On mi powiedział: „Jeśli miałabyś mnie dla kogoś zostawić kiedykolwiek w życiu, to może być tylko Brad Pitt” – śmieje się Szymczak.

Żona Piotra Adamczyka u boku Brada Pitta

Zdjęcia do  „Babilonu” były kręcone w Los Angeles i Santa Clarita latem i jesienią 2021 roku. Karolina Szymczak przyznaje, że była zdziwiona tym, jak Brad Pitt zachowywał się podczas ich pierwszego spotkania.

Brad Pitt zaskoczył mnie tym, że na początku jak mieliśmy się sobie przedstawić, to on był bardzo nieśmiały. Bardzo się speszył. Wydaje mi się, że on po prostu taki jest – wyznaje.

Brad Pitt i Karolina Szymczak w filmie „Babilon” / fot. mat. prasowe Paramount Pictures

Podczas wywiadu dla „DDTVN” gwiazda filmu „Diablo. Wyścig o wszystko” wyjawiła, że na planie superprodukcji poczuła się bardzo doceniona przez swoich współpracowników, w tym samego Pitta.

On mnie przytulił po scenie. Mieliśmy ten kontakt fizyczny taki prywatny i to było bardzo miłe, bo ja miałam rzeczywiście bardzo wyczerpującą scenę z nim. Po tej scenie dostałam brawa od ekipy i właśnie Brad Pitt podszedł do mnie i mnie przytulił – opowiada.

Laureat dwóch Oscarów sprawił też polskiej aktorce olbrzymi komplement.

Powiedział, że jest w ogromnym szoku, że 33 lata pracuje w tym zawodzie i dawno nie widział takiego performensu, więc to było dla mnie bardzo miłe – wspomina.

Karolina Szymczak szczerze o tym, dlaczego nie robi kariery w Polsce

W dalszej części rozmowy reporterka „DDTVN” zapytała Karolinę Szymczak, czy po występie w w dużej produkcji ze sławnymi aktorami poczuła się bardziej pewna siebie. Aktorka zaprzeczyła.

W ogóle nie – przyznała.

Szymczak ubolewa, że w swojej ojczyźnie środowisko filmowe nie traktuje jej poważnie. W oczach wielu osób jest bowiem jedynie żoną Piotra Adamczyka. W efekcie nie otrzymuje żadnych interesujących propozycji.

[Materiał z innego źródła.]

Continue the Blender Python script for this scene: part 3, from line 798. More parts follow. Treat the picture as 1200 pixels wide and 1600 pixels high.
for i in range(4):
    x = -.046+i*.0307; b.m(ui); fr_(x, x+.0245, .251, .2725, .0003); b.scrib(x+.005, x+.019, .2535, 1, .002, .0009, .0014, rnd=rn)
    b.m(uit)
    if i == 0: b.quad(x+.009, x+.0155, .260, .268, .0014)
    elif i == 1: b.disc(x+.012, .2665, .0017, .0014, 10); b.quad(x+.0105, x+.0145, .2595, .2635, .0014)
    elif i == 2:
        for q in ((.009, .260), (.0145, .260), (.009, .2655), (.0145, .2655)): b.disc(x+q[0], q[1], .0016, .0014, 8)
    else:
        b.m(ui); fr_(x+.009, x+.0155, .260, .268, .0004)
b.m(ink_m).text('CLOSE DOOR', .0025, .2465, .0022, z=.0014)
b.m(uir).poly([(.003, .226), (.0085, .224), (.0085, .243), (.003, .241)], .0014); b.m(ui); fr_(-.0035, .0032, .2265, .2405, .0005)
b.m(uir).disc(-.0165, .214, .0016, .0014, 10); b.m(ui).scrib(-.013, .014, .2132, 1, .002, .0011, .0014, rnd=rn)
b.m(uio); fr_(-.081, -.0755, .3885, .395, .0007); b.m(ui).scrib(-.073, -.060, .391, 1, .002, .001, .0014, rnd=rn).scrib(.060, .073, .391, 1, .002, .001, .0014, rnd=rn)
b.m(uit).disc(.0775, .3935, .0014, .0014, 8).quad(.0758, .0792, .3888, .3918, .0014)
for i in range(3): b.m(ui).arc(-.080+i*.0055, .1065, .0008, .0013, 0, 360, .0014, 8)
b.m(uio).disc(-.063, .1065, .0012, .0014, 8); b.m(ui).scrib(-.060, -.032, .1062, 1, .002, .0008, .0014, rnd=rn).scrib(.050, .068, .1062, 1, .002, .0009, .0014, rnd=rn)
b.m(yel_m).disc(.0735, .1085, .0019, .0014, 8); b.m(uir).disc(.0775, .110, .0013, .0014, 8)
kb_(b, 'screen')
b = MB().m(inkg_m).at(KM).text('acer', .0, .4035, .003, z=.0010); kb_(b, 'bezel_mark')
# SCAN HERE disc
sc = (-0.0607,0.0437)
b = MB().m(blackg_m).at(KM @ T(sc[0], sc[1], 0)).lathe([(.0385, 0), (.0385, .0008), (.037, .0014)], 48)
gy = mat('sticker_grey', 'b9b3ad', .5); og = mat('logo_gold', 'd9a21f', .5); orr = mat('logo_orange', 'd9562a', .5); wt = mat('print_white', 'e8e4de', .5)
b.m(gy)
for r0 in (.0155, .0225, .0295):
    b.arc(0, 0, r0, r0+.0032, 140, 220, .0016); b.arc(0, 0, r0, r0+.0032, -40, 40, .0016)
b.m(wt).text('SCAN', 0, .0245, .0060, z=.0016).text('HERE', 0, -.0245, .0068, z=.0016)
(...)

Ja bardzo bym chciała zagrać coś w Polsce. Chciałabym, żeby ktoś dał mi szansę w moim kraju zagrać coś ciekawego. Mnie się nie traktuje poważnie w Polsce. To jest dla mnie przykre – wyjaśniła.

W Stanach jest trochę inaczej. Tutaj mam na imię Karolina Szymczak i jestem sobą. Nikt na mnie nie patrzy przez pryzmat znanego męża – dodaje.

Premiera filmu „Babilon” zaplanowana jest na 23 grudnia. Z kolei na ekrany kin w Polsce obraz trafi 20 stycznia 2023 roku.